The match was abandoned after 10 balls because the sandy run-ups were unfit and possibly dangerous. Panesar, who did not bowl a ball, had gone into the match still as England’s first-choice spin bowler, a position he had held for two years and 33 matches, 27 of them consecutively.

Perhaps he was hanging on by this stage but he was the chap in possession. Two days later the Test match was rearranged at the Antigua Recreation Ground down the road in St John’s. Panesar was no longer in the side. Graeme Swann was and stayed.

The sandy ground led to a rocky road for Panesar but Swann’s astonishing retirement in the middle of an Ashes series may well allow him to resurrect his Test career.

“This is a really good opportunity,” he said today, still, like everyone else taking in Swann’s decision. “I must try to grab it and do the best I can. I’ve been there in the past where I’ve looked too far ahead and suddenly you’re not focused on the moment. I guess it is important that I don’t look too far ahead and try to take it game by game.”

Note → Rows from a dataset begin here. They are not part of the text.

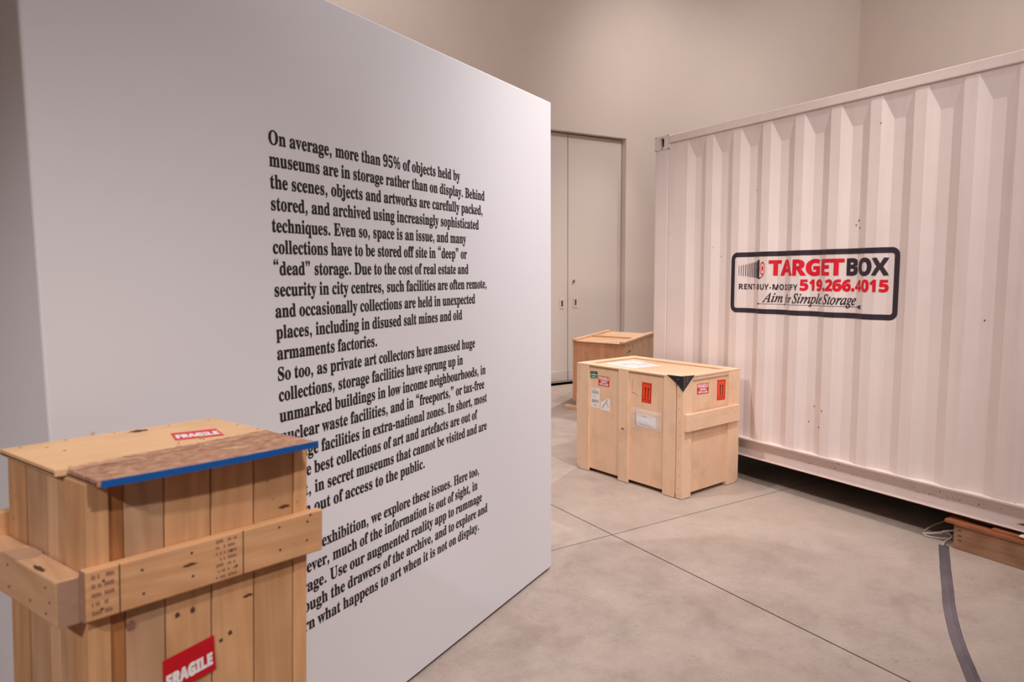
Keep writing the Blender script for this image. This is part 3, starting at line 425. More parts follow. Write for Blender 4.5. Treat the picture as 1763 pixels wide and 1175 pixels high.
Ia342|50,-8 26,-3 8,10 -3,33 -7,64 -4,101 4,138 18,175 38,211 62,244 90,274 121,298 152,312 183,316 208,312 224,300 232,280 241,309 292,309 231,90 224,62 222,44 224,37 233,35 245,40 261,55 282,80 291,72 256,27 224,1 195,-8 175,0 168,23 170,42 178,74 191,118 166,79 142,48 119,23 97,6 74,-5|82,33 98,37 116,48 134,65 152,87 164,104 175,122 185,141 195,161 203,181 210,201 217,230 219,257 210,288 185,299 164,295 143,284 124,266 105,241 88,211 74,175 65,148 58,122 54,97 53,73 60,43
Ie288|89,-7 62,-4 39,6 21,21 7,42 -1,68 -4,99 -3,120 2,143 9,165 19,188 31,210 46,231 63,250 81,268 101,283 132,302 164,313 195,316 222,313 242,303 254,287 258,266 252,239 236,213 208,189 170,169 121,153 61,142 59,130 57,118 57,107 56,98 63,58 84,34 119,26 151,32 185,50 221,81 231,71 209,47 187,27 165,12 141,2 116,-5|64,158 106,167 140,180 168,199 188,221 200,245 204,271 198,291 180,298 159,294 137,280 122,266 108,250 95,230 83,208 73,184
If199|-48,-153 -65,-150 -79,-142 -88,-130 -91,-116 -85,-94 -66,-87 -50,-92 -44,-108 -45,-114 -46,-119 -48,-123 -49,-127 -47,-132 -42,-134 -24,-128 -10,-108 -4,-93 2,-74 8,-52 13,-25 71,283 7,283 12,304 75,304 83,340 96,384 113,420 135,449 160,470 187,483 216,487 240,483 259,473 271,458 275,439 267,416 243,408 224,415 218,435 219,438 219,441 220,445 221,447 223,451 224,455 222,460 219,465 213,468 206,469 182,459 163,431 148,383 132,304 210,304 207,283 128,283 101,150 90,97 78,49 67,7 56,-29 44,-60 33,-85 9,-123 -18,-146
Ig287|63,-153 30,-151 2,-143 -21,-131 -38,-115 -48,-96 -52,-75 -42,-39 -13,-6 36,24 13,39 6,57 10,70 21,84 58,121 32,141 15,165 10,195 12,216 18,237 29,256 43,273 60,289 80,301 102,311 126,316 152,318 177,315 206,307 232,298 246,296 289,296 289,266 243,266 247,252 248,236 246,214 239,193 229,174 215,156 198,142 179,130 157,121 135,115 110,113 96,114 82,116 66,101 60,87 66,76 83,65 112,54 145,44 172,32 194,19 210,3 220,-16 223,-40 221,-61 214,-81 203,-99 188,-115 170,-128 147,-139 122,-147 94,-152|111,129 132,133 151,146 167,165 180,190 186,209 190,229 191,249 188,272 179,288 165,299 147,302 127,298 108,285 92,265 78,241 69,212 66,182 71,153 86,135|75,-132 131,-124 165,-100 176,-60 173,-45 163,-31 149,-20 132,-10 113,-2 94,5 70,13 52,18 18,-7 -3,-34 -9,-64 0,-102 28,-125
Ii178|122,394 110,396 98,404 91,415 88,428 91,441 98,452 110,460 122,463 135,460 147,452 155,441 157,428 155,414 147,403 136,396|33,-8 8,1 0,29 1,40 3,53 11,86 55,241 58,254 59,260 60,264 57,275 50,282 37,286 17,287 20,299 65,305 82,308 96,310 115,315 124,316 129,314 131,308 131,305 130,303 129,299 128,296 63,79 59,62 58,52 61,37 72,32 87,38 106,55 130,84 140,74 102,28 67,1
Il173|32,-7 18,-5 7,2 0,12 -2,26 -1,38 2,54 13,99 98,412 101,423 101,433 99,446 92,453 79,457 58,459 60,471 104,476 121,479 134,482 154,486 163,487 170,485 171,481 170,473 168,465 62,84 57,62 56,50 59,38 68,34 82,40 100,55 122,82 133,72 114,47 95,27 77,12 52,-3
Im550|410,-7 384,2 376,31 378,53 384,78 424,218 429,240 430,255 426,270 411,275 393,270 371,258 356,245 340,229 325,210 309,188 294,164 279,137 269,116 259,94 251,72 242,49 235,25 228,0 175,0 235,203 243,234 245,257 241,270 227,275 214,272 196,263 177,249 155,230 141,215 127,198 113,179 99,155 86,129 78,110 70,90 63,70 40,0 -13,0 50,212 54,229 58,243 60,255 61,263 59,275 51,281 37,285 17,287 19,300 50,302 75,305 94,310 105,313 113,315 120,316 123,316 128,314 130,308 130,305 129,303 129,299 128,296 91,177 155,254 212,300 263,316 293,306 304,277 301,256 295,225 285,184 343,257 398,301 449,316 479,306 489,275 488,265 486,253 483,239 479,222 436,65 434,57 433,53 433,50 436,39 445,35 457,38 469,48 475,55 483,64 491,75 499,87 508,76 476,30 443,2
Io351|105,-8 75,-5 48,5 26,22 9,44 -1,71 -4,102 -2,128 4,153 14,178 27,203 43,226 61,247 82,267 104,284 128,298 152,308 177,314 201,316 234,313 261,303 283,286 300,264 310,237 314,206 312,184 307,161 299,138 288,115 275,94 260,73 243,54 224,37 203,23 171,6 139,-5|113,11 140,17 166,32 182,47 197,65 211,85 224,108 234,131 243,155 249,180 253,204 255,226 248,267 229,291 197,299 176,295 154,285 132,268 112,244 94,216 78,183 66,149 58,115 56,83 60,52 71,30 89,16
Ip341|-96,-149 -93,-137 -66,-133 -49,-126 -38,-111 -29,-87 54,235 58,249 59,257 60,262 58,274 52,281 39,284 16,285 19,298 43,300 62,303 79,306 93,309 112,314 124,316 129,314 130,310 130,304 128,299 112,250 149,287 187,309 226,316 250,314 269,306 286,292 298,274 305,252 308,226 306,199 300,172 290,144 277,118 262,93 243,69 223,47 201,29 177,13 152,2 127,-5 101,-7 72,-4 50,5 41,-30 35,-59 30,-81 25,-104 23,-113 26,-124 36,-132 51,-136 77,-138 73,-149|101,9 128,14 155,30 172,44 188,62 202,82 215,105 226,128 235,153 242,178 246,203 248,228 245,253 235,271 220,282 199,286 177,282 156,271 136,253 118,228 103,197 91,162 66,64 65,58 64,51 63,45 62,40 72,17
Ir224|-13,0 46,209 53,240 56,259 53,272 47,279 34,282 13,284 15,297 39,301 59,304 76,307 90,310 109,315 118,316 124,314 124,308 89,179 137,255 177,301 208,316 220,314 229,307 235,297 237,283 234,266 226,253 214,243 200,240 189,242 180,248 173,257 170,268 118,199 75,110 41,0
It187|33,-8 9,1 1,26 1,35 2,44 4,53 7,62 66,283 19,283 22,297 63,313 100,344 136,392 151,392 126,304 183,304 177,283 120,283 66,78 61,59 60,45 63,34 72,31 85,36 102,52 124,79 134,68 99,26 66,0"""
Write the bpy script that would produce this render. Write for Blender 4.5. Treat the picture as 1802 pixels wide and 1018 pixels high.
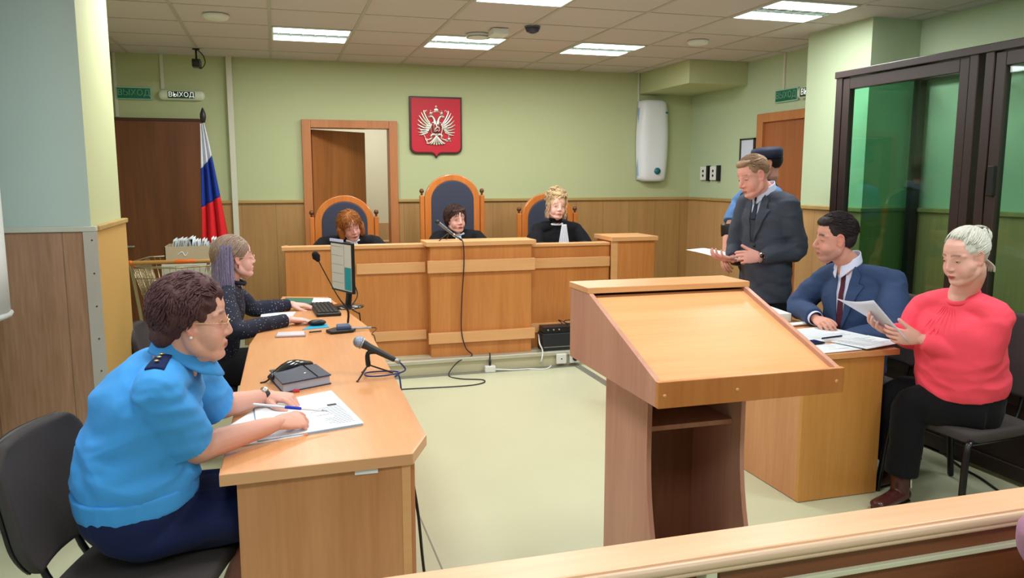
import bpy, math, random
import numpy as np
from mathutils import Vector, Matrix, noise, Quaternion
from mathutils.bvhtree import BVHTree
for _o in list(bpy.data.objects): bpy.data.objects.remove(_o, do_unlink=True)
S = bpy.context.scene
C = S.collection
V = Vector
pi = math.pi
# ------------------------------------------------------------ camera, world, lights
F, H, PITCH, YAW = 1394.0, 1.6, math.radians(8.044), math.radians(16.536)
cd = bpy.data.cameras.new('camera'); cam = bpy.data.objects.new('camera', cd); C.objects.link(cam)
cam.location = (0, 0, H); cam.rotation_euler = (pi/2-PITCH, 0, -YAW)
cd.sensor_fit = 'HORIZONTAL'; cd.sensor_width = 36.0; cd.lens = F/1802*36.0
cd.clip_start = 0.05
S.camera = cam
S.view_settings.view_transform = 'Standard'; S.view_settings.look = 'None'
S.view_settings.gamma = 1.0; S.view_settings.use_curve_mapping = False
S.view_settings.exposure = 0.0
w = bpy.data.worlds.new('world'); S.world = w; w.use_nodes = True
w.node_tree.nodes['Background'].inputs[0].default_value = (0.62, 0.80, 1.0, 1)
w.node_tree.nodes['Background'].inputs[1].default_value = 3.2
LAMP_W = 20.5          # watts of light of one ceiling fixture
DAY_W = 30.0

def at(px, py, x=None, y=None, z=None):
    """the point of the room seen at a pixel, on a plane x=, y= or z="""
    m = cam.rotation_euler.to_matrix()
    d = m @ V(((px-901)/F, -(py-509)/F, -1))
    t = (z-H)/d.z if z is not None else (y/d.y if y is not None else x/d.x)
    return V((0, 0, H)) + d*t

# ------------------------------------------------------------ small kit
def lin(c):
    return tuple((v/255/12.92) if v/255 <= .04045 else ((v/255+.055)/1.055)**2.4 for v in c)
MATS = {}
def mat(name, col=(200,200,200), rough=.5, metal=0, emit=None, es=0, spec=.5, bump=None, var=None, coat=0, sss=0, attr=False, fabric=0, alpha=None, trans=0, ior=1.45, sheen=0):
    if name in MATS: return MATS[name]
    m = bpy.data.materials.new(name); m.use_nodes = True; nt = m.node_tree; N = nt.nodes; L = nt.links
    b = N['Principled BSDF']; c = lin(col)+(1,)
    b.inputs['Base Color'].default_value = c; b.inputs['Roughness'].default_value = rough
    b.inputs['Metallic'].default_value = metal; b.inputs['Specular IOR Level'].default_value = spec
    b.inputs['Coat Weight'].default_value = coat; b.inputs['Subsurface Weight'].default_value = sss
    b.inputs['Transmission Weight'].default_value = trans; b.inputs['IOR'].default_value = ior
    b.inputs['Sheen Weight'].default_value = sheen
    if sss: b.inputs['Subsurface Radius'].default_value = (.012, .005, .003); b.inputs['Subsurface Scale'].default_value = 1
    if emit: b.inputs['Emission Color'].default_value = lin(emit)+(1,); b.inputs['Emission Strength'].default_value = es
    tc = N.new('ShaderNodeTexCoord')
    if attr:
        a = N.new('ShaderNodeAttribute'); a.attribute_name = 'tint'
        L.new(a.outputs['Color'], b.inputs['Base Color'])
    if var:   # var=(scale, amount) mottling
        n = N.new('ShaderNodeTexNoise'); n.inputs['Scale'].default_value = var[0]; n.inputs['Detail'].default_value = 3
        r = N.new('ShaderNodeMapRange'); r.inputs['To Min'].default_value = 1-var[1]; r.inputs['To Max'].default_value = 1+var[1]
        h = N.new('ShaderNodeHueSaturation'); L.new(tc.outputs['Object'], n.inputs['Vector']); L.new(n.outputs['Fac'], r.inputs['Value'])
        L.new(r.outputs['Result'], h.inputs['Value'])
        if attr: L.new(a.outputs['Color'], h.inputs['Color'])
        else: h.inputs['Color'].default_value = c
        L.new(h.outputs['Color'], b.inputs['Base Color'])
    if bump:  # bump=(scale, strength, distance)
        n2 = N.new('ShaderNodeTexNoise'); n2.inputs['Scale'].default_value = bump[0]; n2.inputs['Detail'].default_value = 4
        bb = N.new('ShaderNodeBump'); bb.inputs['Strength'].default_value = bump[1]; bb.inputs['Distance'].default_value = bump[2]
        L.new(tc.outputs['Object'], n2.inputs['Vector']); L.new(n2.outputs['Fac'], bb.inputs['Height']); L.new(bb.outputs['Normal'], b.inputs['Normal'])
    MATS[name] = m; return m
def wood(name, c1, c2, axis='z', rough=.38, scale=7, fine=.35, coat=.0, groove=None, stretch=14):
    """laminate / veneer with grain along one axis"""
    if name in MATS: return MATS[name]
    m = bpy.data.materials.new(name); m.use_nodes = True; nt = m.node_tree; N = nt.nodes; L = nt.links
    b = N['Principled BSDF']; b.inputs['Roughness'].default_value = rough; b.inputs['Coat Weight'].default_value = coat
    tc = N.new('ShaderNodeTexCoord'); mp = N.new('ShaderNodeMapping'); L.new(tc.outputs['Object'], mp.inputs['Vector'])
    s = [scale]*3; s['xyz'.index(axis)] = scale/stretch; mp.inputs['Scale'].default_value = s
    n = N.new('ShaderNodeTexNoise'); n.inputs['Scale'].default_value = 1.0; n.inputs['Detail'].default_value = 3; n.inputs['Distortion'].default_value = .6
    n2 = N.new('ShaderNodeTexNoise'); n2.inputs['Scale'].default_value = 9.0; n2.inputs['Detail'].default_value = 5
    L.new(mp.outputs[0], n.inputs['Vector']); L.new(mp.outputs[0], n2.inputs['Vector'])
    mx = N.new('ShaderNodeMix'); mx.data_type = 'FLOAT'; mx.inputs[0].default_value = fine
    L.new(n.outputs['Fac'], mx.inputs[2]); L.new(n2.outputs['Fac'], mx.inputs[3])
    cr = N.new('ShaderNodeValToRGB'); cr.color_ramp.elements[0].position = .33; cr.color_ramp.elements[1].position = .67
    cr.color_ramp.elements[0].color = lin(c1)+(1,); cr.color_ramp.elements[1].color = lin(c2)+(1,)
    L.new(mx.outputs[0], cr.inputs['Fac']); out = cr.outputs['Color']
    if groove:   # (axis of repeat, width of a board, line darkness)
        sp = N.new('ShaderNodeSeparateXYZ'); L.new(tc.outputs['Object'], sp.inputs[0])
        mm = N.new('ShaderNodeMath'); mm.operation = 'PINGPONG'; mm.inputs[1].default_value = groove[1]/2
        L.new(sp.outputs['xyz'.index(groove[0])], mm.inputs[0])
        lt = N.new('ShaderNodeMath'); lt.operation = 'LESS_THAN'; lt.inputs[1].default_value = .0022; L.new(mm.outputs[0], lt.inputs[0])
        k = N.new('ShaderNodeMix'); k.data_type = 'RGBA'; k.blend_type = 'MULTIPLY'
        L.new(lt.outputs[0], k.inputs[0]); L.new(out, k.inputs[6]); k.inputs[7].default_value = (groove[2],)*3+(1,)
        out = k.outputs[2]
    L.new(out, b.inputs['Base Color']); MATS[name] = m; return m

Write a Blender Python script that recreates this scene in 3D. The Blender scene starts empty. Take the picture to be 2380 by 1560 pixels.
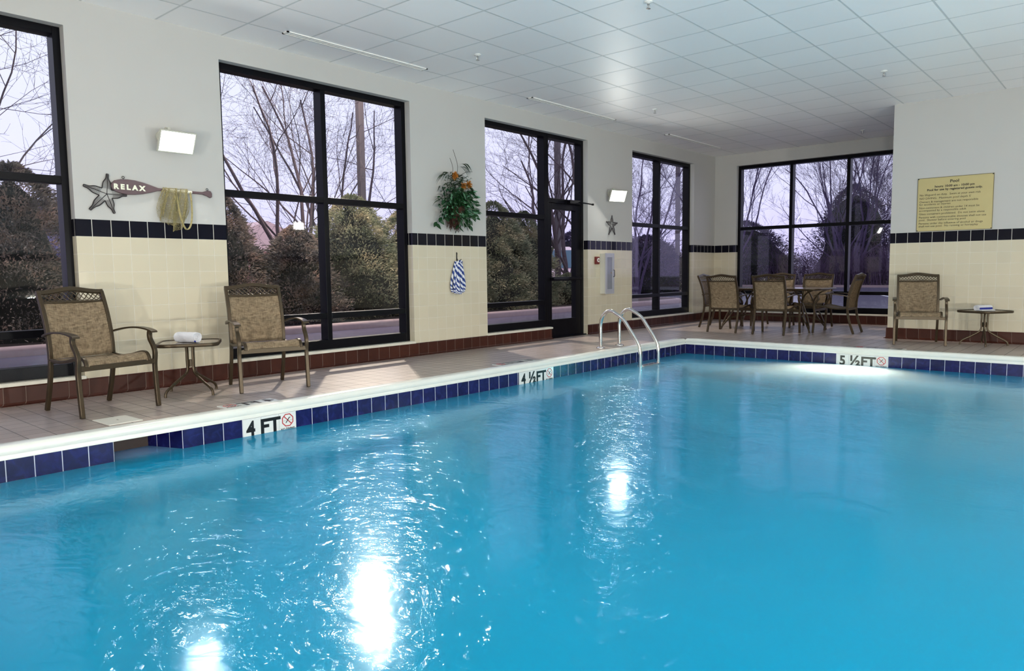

Panesar has well-chronicled personal difficulties involving drink – he was fined after urinating on a nightclub bouncer in Hove in the summer and soon after left his county, Sussex – which he claims to be over. Perhaps they were more deeply entwined simply with not being in the England side than anybody has supposed.

While talking to the press yesterday, Panesar looked as well modulated as he has for years. The eyes were not darting all over the shop and if he did not quite address questions head on, he did not ramble much. Still only 31, he has played 49 Tests and should now go on to improve his record.

Swann anointed the Durham leg spinner Scott Borthwick as his preferred successor when he stepped away from the fray on Sunday after five years and 60 Test matches. He suggested that Borthwick had the X-factor, though conceded that his opinion might be clouded because he liked him so much. But yesterday Borthwick was called up to the squad.

Borthwick is inherently exciting if only because England have spent the best part of 150 years looking for a likely leg spinner and never truly unearthed one. Doug Wright, who played for Kent in the Forties and Fifties, was a dealer in first-class hat-tricks – he took seven of them – but his 108 Test wickets cost 40 runs apiece.

It is a tribute to Borthwick’s perseverance that he has prospered as a leg spinner while plying much of his trade at the Emirates ICG in Durham. He took 28 wickets in their pursuit of their title, only two of them at home and that in a dry summer. He is one to watch but for now all eyes will be on Panesar, the returning prince of spin.